When I realized that the same author wrote an article for Mother Jones about micro housing, that I refer to a lot, I decided to find out more about him and ordered a used copy of his Freedom Encyclopedia. This is the book I would write if I were going to write a practical guide to living. It was written in the late ’80s, but carries a philosophy that reminds me of the books I read in the ’70s about how to live self-sufficiently on very little. Bill Kaysing lived such a life, partly nomadic, full of odd jobs, interesting travel for work, while making some money writing. He is famous for being the man who came up with the conspiracy theory about the moon landing being a hoax. But I don’t think he’s attached to that theory. He wrote it more to prompt people to think for themselves and not trust everything the government tells you.

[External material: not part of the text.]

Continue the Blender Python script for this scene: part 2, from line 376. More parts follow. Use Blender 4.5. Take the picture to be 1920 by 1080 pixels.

This book covers life skills that will make it easier to divest yourself of 9 to 5 slavery. He writes about staying healthy, eating for cheap (recipes included) and finding a place to live for cheap which includes lots of scenarios and anecdotes from his travels to consider. And a bit more about building micro housing and the California Mello Act which allows you to build a dwelling on an existing lot without permits. Called a Granny House it must be no bigger than 640 square feet and be occupied by at least one person over 60. Apparently the only organization that has tried to put this into practice are members of Holy Terra Church. There is also a lot about living on a boat which he did at one time in the Bay Area.

Illustrated with photographs and diagrams it is also a vehicle for his life philosophy which shows him to be a compassionate, thoughtful man.